SATA in Quicksilver G4 Problem

exoframe2

Registered
Quick rundown of the problem I've been experiencing:

Computer in question:
'Quicksilver' (2001) 867mhz G4
Serial ATA via MacSense ATA133/SATA card.

Card has been working fine, have been running 10.4.8 from a 250GB Seagate drive. I picked up a 500GB Maxtor SATA/300 drive this evening, but have had no luck powering it with the G4 power supply. When connected it clicks, and never spins up. The usual dead-drive click, every few seconds.

Here's the catch- it isn't dead. If I power it via an external source (like a USB enclosure) it spins up fine. When connected to the SATA jack it mounts, writes and reads fine. In fact I'm currently installing 10.4 to a 74GB partition on it. I have a power lead going through a PCI bay to a USB enclosure to power the drive in the short-term. This is not a fix by any sense of the word.

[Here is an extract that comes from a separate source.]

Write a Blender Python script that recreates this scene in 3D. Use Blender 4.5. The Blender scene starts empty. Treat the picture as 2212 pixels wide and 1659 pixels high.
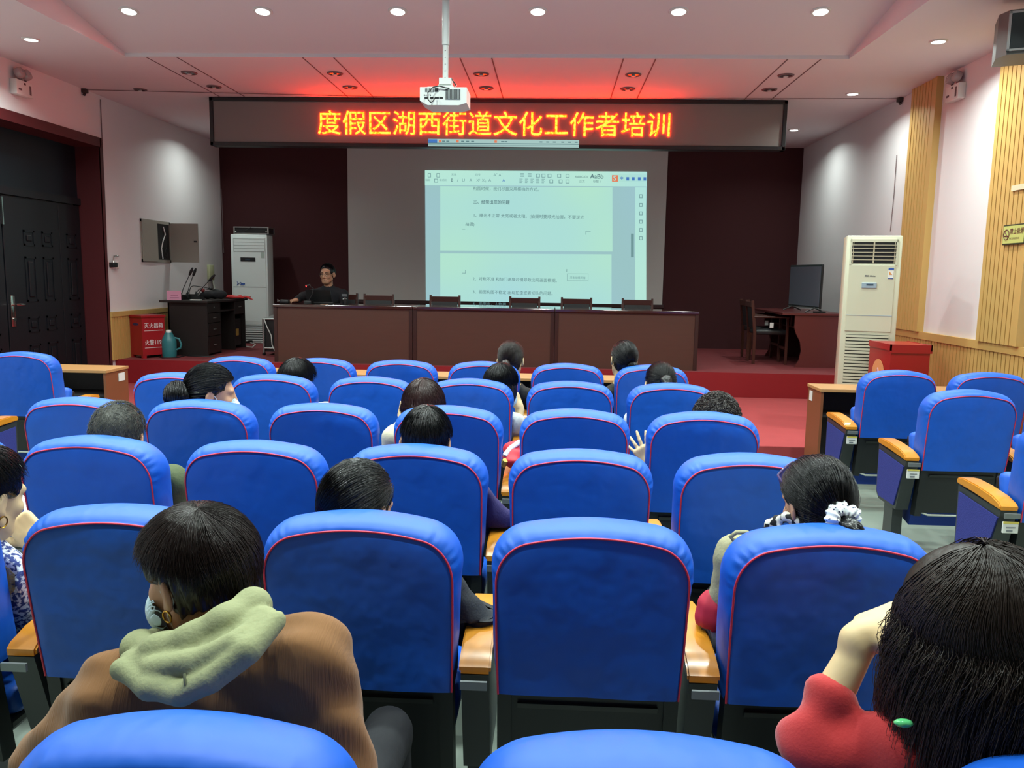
import bpy, bmesh, math, random
import numpy as np
from mathutils import Vector, Matrix, Euler

SC = bpy.context.scene
COL = SC.collection
R = math.radians
rnd = random.Random(7)

# ------------------------------------------------------------------ camera
CAM = np.array([0.0, 0.0, 1.6])
FPX, YAW, PITCH, ROLL = 1751.43, 0.04834, 0.13317, 0.01624
def cam_axes():
    cy, sy, cp, sp = math.cos(YAW), math.sin(YAW), math.cos(PITCH), math.sin(PITCH)
    f = np.array([-sy * cp, cy * cp, -sp]); r = np.array([cy, sy, 0.0]); u = np.cross(r, f)
    c, s = math.cos(ROLL), math.sin(ROLL)
    return c * r + s * u, -s * r + c * u, f
CR, CU, CF = cam_axes()
cd = bpy.data.cameras.new('camera'); cd.sensor_width = 36.0; cd.lens = 36.0 * FPX / 2212.0
cd.clip_start = 0.05; cd.clip_end = 100
cam = bpy.data.objects.new('camera', cd); COL.objects.link(cam)
M4 = Matrix.Identity(4)
for i in range(3):
    M4[i][0], M4[i][1], M4[i][2], M4[i][3] = CR[i], CU[i], -CF[i], CAM[i]
cam.matrix_world = M4
SC.camera = cam
def at(px, py, X=None, Y=None, Z=None):
    """the place in the room that a point of the photograph shows, on the plane X, Y or Z"""
    d = (px - 1106) / FPX * CR - (py - 829.5) / FPX * CU + CF
    t = X / d[0] if X is not None else (Y / d[1] if Y is not None else (Z - 1.6) / d[2])
    return CAM + t * d

# ------------------------------------------------------------------ world, exposure, lamps' light
w = bpy.data.worlds.new('world'); SC.world = w; w.use_nodes = True
w.node_tree.nodes['Background'].inputs[0].default_value = (0.75, 0.85, 1.0, 1)
w.node_tree.nodes['Background'].inputs[1].default_value = 0.02
SC.view_settings.view_transform = 'Standard'; SC.view_settings.look = 'None'
SC.view_settings.exposure = 0.0; SC.view_settings.gamma = 1.0
SC.view_settings.use_curve_mapping = False
XL, XR, YB, YF, ZC = -5.57, 3.95, 13.55, -2.6, 3.69      # room: left, right, stage wall, rear wall, low ceiling
YS, ZS, YP, ZP = 10.05, 0.45, 7.1, 0.15                  # stage edge and height, platform edge and height
LCOL = [-3.79, -2.59, -1.40, -0.184, 1.017, 2.209]
LAMP_POS = []                                            # lit downlights: x, y, z, power, seen
def tray_z(y): return min(4.05, 3.725 + 0.155 * max(0.0, 8.2 - y))
for yy, pw_ in ((7.34, 31.0), (5.2, 31.0), (3.2, 29.0), (1.3, 19.0)):
    for xx in LCOL: LAMP_POS.append((xx, yy, tray_z(yy), pw_, yy > 7))
for yy in (7.6, 4.6, 1.6):
    for xx in (-4.863, 3.315): LAMP_POS.append((xx, yy, ZC, 31.0, yy > 7))
LAMP_POS += [(3.318, 9.658, ZC, 20.0, True), (3.324, 11.93, ZC, 15.0, True), (-4.883, 12.0, ZC, 14.0, True)]
for i, (x, y, z, p, seen) in enumerate(LAMP_POS):
    ld = bpy.data.lights.new('downlight_light', 'AREA'); ld.shape = 'DISK'; ld.size = 0.13
    ld.energy = p; ld.color = (0.86, 1.0, 0.94); ld.spread = R(150) if y > 4 else R(118)
    lo = bpy.data.objects.new('downlight_light', ld); COL.objects.link(lo); lo.location = (x, y, z - 0.03)

# ------------------------------------------------------------------ materials
MATS = {}
def s2l(c): return tuple(((v / 255) / 12.92 if v / 255 <= 0.04045 else ((v / 255 + 0.055) / 1.055) ** 2.4) for v in c)
def mat(name, rgb, rough=0.6, metal=0.0, var=0.0, scale=8.0, bump=0.0, bscale=60.0, emit=None, es=0.0, trans=0.0, spec=0.5,
        stretch=None, rgb2=None, sheen=0.0, coat=0.0, bdist=0.01):
    if name in MATS: return MATS[name]
    m = bpy.data.materials.new(name); m.use_nodes = True
    nt = m.node_tree; b = nt.nodes['Principled BSDF']
    c = s2l(rgb); b.inputs['Base Color'].default_value = (*c, 1)
    b.inputs['Roughness'].default_value = rough; b.inputs['Metallic'].default_value = metal
    b.inputs['Specular IOR Level'].default_value = spec
    if trans: b.inputs['Transmission Weight'].default_value = trans
    if sheen: b.inputs['Sheen Weight'].default_value = sheen
    if coat: b.inputs['Coat Weight'].default_value = coat; b.inputs['Coat Roughness'].default_value = 0.1
    if emit: b.inputs['Emission Color'].default_value = (*emit, 1); b.inputs['Emission Strength'].default_value = es
    if var or bump or rgb2:
        tc = nt.nodes.new('ShaderNodeTexCoord'); mp = nt.nodes.new('ShaderNodeMapping')
        nt.links.new(tc.outputs['Object'], mp.inputs[0])
        if stretch: mp.inputs['Scale'].default_value = stretch
    if var or rgb2:
        n = nt.nodes.new('ShaderNodeTexNoise'); n.inputs['Scale'].default_value = scale; n.inputs['Detail'].default_value = 4
        nt.links.new(mp.outputs[0], n.inputs[0])
        mx = nt.nodes.new('ShaderNodeMix'); mx.data_type = 'RGBA'
        c2 = s2l(rgb2) if rgb2 else tuple(min(1, v * (1 + var)) for v in c)
        c1 = c if rgb2 else tuple(v * (1 - var) for v in c)
        mx.inputs[6].default_value = (*c1, 1); mx.inputs[7].default_value = (*c2, 1)
        nt.links.new(n.outputs[0], mx.inputs[0]); nt.links.new(mx.outputs[2], b.inputs['Base Color'])
    if bump:
        n2 = nt.nodes.new('ShaderNodeTexNoise'); n2.inputs['Scale'].default_value = bscale; n2.inputs['Detail'].default_value = 3
        nt.links.new(mp.outputs[0], n2.inputs[0])
        bp = nt.nodes.new('ShaderNodeBump'); bp.inputs['Strength'].default_value = bump; bp.inputs['Distance'].default_value = bdist
        nt.links.new(n2.outputs[0], bp.inputs['Height']); nt.links.new(bp.outputs[0], b.inputs['Normal'])
    MATS[name] = m
    return m
def emat(name, col, strength):
    if name in MATS: return MATS[name]
    m = bpy.data.materials.new(name); m.use_nodes = True; nt = m.node_tree
    nt.nodes.remove(nt.nodes['Principled BSDF']); e = nt.nodes.new('ShaderNodeEmission')
    e.inputs[0].default_value = (*col, 1); e.inputs[1].default_value = strength
    nt.links.new(e.outputs[0], nt.nodes['Material Output'].inputs[0]); MATS[name] = m
    return m

# ------------------------------------------------------------------ mesh helpers
class MB:
    """collects shapes into one mesh"""
    def __init__(s): s.v = []; s.f = []
    def add(s, vs, fs):
        b = len(s.v); s.v += [tuple(v) for v in vs]; s.f += [tuple(b + i for i in f) for f in fs]; return s
    def box(s, x0, x1, y0, y1, z0, z1, bev=0.0, M=None):
        if bev > 0:
            bm = bmesh.new(); bmesh.ops.create_cube(bm, size=1)
            for v in bm.verts:
                v.co = Vector(((x0 + x1) / 2 + v.co.x * (x1 - x0), (y0 + y1) / 2 + v.co.y * (y1 - y0), (z0 + z1) / 2 + v.co.z * (z1 - z0)))
            bmesh.ops.bevel(bm, geom=bm.edges[:], offset=bev, segments=2, affect='EDGES', profile=0.5)
            bm.verts.index_update()
            vs = [v.co.copy() for v in bm.verts]; fs = [tuple(v.index for v in f.verts) for f in bm.faces]; bm.free()
        else:
            vs = [Vector(p) for p in ((x0, y0, z0), (x1, y0, z0), (x1, y1, z0), (x0, y1, z0), (x0, y0, z1), (x1, y0, z1), (x1, y1, z1), (x0, y1, z1))]
            fs = [(0, 3, 2, 1), (4, 5, 6, 7), (0, 1, 5, 4), (1, 2, 6, 5), (2, 3, 7, 6), (3, 0, 4, 7)]
        if M is not None: vs = [M @ v for v in vs]
        return s.add(vs, fs)
    def cyl(s, p0, p1, r0, r1=None, n=16, caps=True):
        return s.tube([p0, p1], [r0, r0 if r1 is None else r1], n, caps)
    def tube(s, pts, r, n=8, caps=True, closed=False):
        pts = [Vector(p) for p in pts]; k = len(pts)
        rs = r if isinstance(r, (list, tuple)) else [r] * k
        vs = []; up = None
        for i, p in enumerate(pts):
            a = pts[(i - 1) % k] if (closed or i) else p; b = pts[(i + 1) % k] if (closed or i < k - 1) else p
            t = (b - a).normalized() if (b - a).length > 1e-9 else Vector((0, 0, 1))
            if up is None: up = t.orthogonal().normalized()
            up = (up - t * up.dot(t)); up = up.normalized() if up.length > 1e-6 else t.orthogonal().normalized()
            q = t.cross(up)
            for j in range(n):
                a_ = 2 * math.pi * j / n; vs.append(p + (up * math.cos(a_) + q * math.sin(a_)) * rs[i])
        fs = []
        for i in range(k if closed else k - 1):
            for j in range(n):
                i2 = (i + 1) % k
                fs.append((i * n + j, i * n + (j + 1) % n, i2 * n + (j + 1) % n, i2 * n + j))
        if caps and not closed:
            fs.append(tuple(reversed(range(n)))); fs.append(tuple((k - 1) * n + j for j in range(n)))
        return s.add(vs, fs)
    def lathe(s, prof, c=(0, 0, 0), n=24, M=None, cap=True):
        """prof: (radius, z) from the bottom up"""
        vs = []; fs = []
        for r, z in prof:
            for j in range(n):
                a = 2 * math.pi * j / n; vs.append(Vector((c[0] + r * math.cos(a), c[1] + r * math.sin(a), c[2] + z)))
        for i in range(len(prof) - 1):
            for j in range(n):
                fs.append((i * n + j, i * n + (j + 1) % n, (i + 1) * n + (j + 1) % n, (i + 1) * n + j))
        if cap: fs.append(tuple(reversed(range(n)))); fs.append(tuple((len(prof) - 1) * n + j for j in range(n)))
        if M is not None: vs = [M @ v for v in vs]
        return s.add(vs, fs)
    def prism(s, poly, axis, a, b):
        """poly: 2-D outline in the two other axes; pulled along axis from a to b"""
        n = len(poly); vs = []
        for t in (a, b):
            for p, q in poly:
                vs.append({'x': (t, p, q), 'y': (p, t, q), 'z': (p, q, t)}[axis])
        fs = [tuple(range(n)), tuple(range(2 * n - 1, n - 1, -1))]
        for i in range(n): fs.append((i, n + i, n + (i + 1) % n, (i + 1) % n))
        return s.add(vs, fs)
    def build(s, name, m, parent=None, smooth=None, loc=None, M=None, fix=True):
        me = bpy.data.meshes.new(name); me.from_pydata([tuple(v) for v in s.v], [], s.f)
        if fix:
            bm = bmesh.new(); bm.from_mesh(me); bmesh.ops.recalc_face_normals(bm, faces=bm.faces[:]); bm.to_mesh(me); bm.free()
        me.materials.append(m)
        if smooth is not None:
            me.polygons.foreach_set('use_smooth', [True] * len(me.polygons))
            if smooth < 179: me.set_sharp_from_angle(angle=R(smooth))
        return link(name, me, parent, loc, M)
def link(name, me, parent=None, loc=None, M=None):
    o = bpy.data.objects.new(name, me); COL.objects.link(o)
    if parent is not None: o.parent = parent
    if M is not None: o.matrix_local = M
    if loc is not None: o.location = loc
    return o
def tag(o, label=None, cat=None, group=None, kind=None):
    if label: o['label'] = label
    if cat: o['category'] = cat
    if group: o['group'] = group
    if kind: o['kind'] = kind
    return o
def thing(name, label, cat, loc=(0, 0, 0), rz=0.0, group=None):
    o = bpy.data.objects.new(name, None); COL.objects.link(o); o.empty_display_size = 0.1
    o.location = loc; o.rotation_euler = (0, 0, rz)
    return tag(o, label, cat, group)
def struct(name, mb, m, smooth=None): return tag(mb.build(name, m, smooth=smooth), kind='structure')
def dup(root, loc=None, rz=None, label=None, group=None, parent=None):
    c = root.copy(); COL.objects.link(c)
    if parent is not None: c.parent = parent
    if loc is not None: c.location = loc
    if rz is not None: c.rotation_euler = (0, 0, rz)
    if label: c['label'] = label
    if group: c['group'] = group
    for ch in list(root.children): dup(ch, parent=c)
    return c
_tmp = {}
def text(body, size, m, parent, M, name='lettering', align='LEFT', off=0.0, extr=0.0, xs=1.0, shear=0.0):
    cu = bpy.data.curves.new('t', 'FONT'); cu.body = body; cu.size = size; cu.align_x = align; cu.align_y = 'CENTER'
    cu.offset = off; cu.extrude = extr; cu.resolution_u = 3; cu.shear = shear
    t = bpy.data.objects.new('t', cu); COL.objects.link(t)
    me = bpy.data.meshes.new_from_object(t.evaluated_get(bpy.context.evaluated_depsgraph_get()))
    bpy.data.objects.remove(t); bpy.data.curves.remove(cu)
    me.name = name; me.materials.clear(); me.materials.append(m)
    if xs != 1.0:
        for v in me.vertices: v.co.x *= xs
    return link(name, me, parent, M=M)
def face_cam(x, y, z): return Matrix.Translation((x, y, z)) @ Matrix.Rotation(R(90), 4, 'X')   # text plane facing -Y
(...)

Attempts at troubleshooting-
Tested drive in two USB enclosures- spins up fine
Tested drive with spare ATX power supply- spins up fine
Tested drive with external power while connected to SATA- mounts fine
Removed all other internal devices, video card, and PCI USB 2.0 card- drive still 'clicks' rather than spinning up.

It almost seems as if the G4 power supply is 'incompatible' with the drive. The supply is the factory Apple unit, rated at 344W. I'm giving serious thought to modifying the jack on a G4 MDD 400W unit.

I'm open to any suggestions you folks might have--I'm stumped--and I can't keep running it with this dodgy 'external power' setup. I desperately want to avoid using the drive in an external enclosure if at all possible, I'd like to keep it internal.
 
Hi. You've hit the nail on the head. The power supplies in Apple's towers – certainly in the Quicksilver and earlier days – were all custom parts that supplied pretty much the exact amount of power the Apple spec'ed machine required (give and take some). Your Serial ATA drive is going to need either a modified or upgraded power supply to function in that machine.
 
I'm sourcing a MDD power supply at the moment, 400W should give me enough breathing room with the new 1.5GHz processor, Radeon card and pair of hard drives.

In the short term I crimped a jumper for an ATX power supply so it will power on with the switch on the unit and I'm using this to run the hard drives and DVR-111. No problems with it so far, and it actually boots up a bit faster since the drives are already up to speed when it starts up.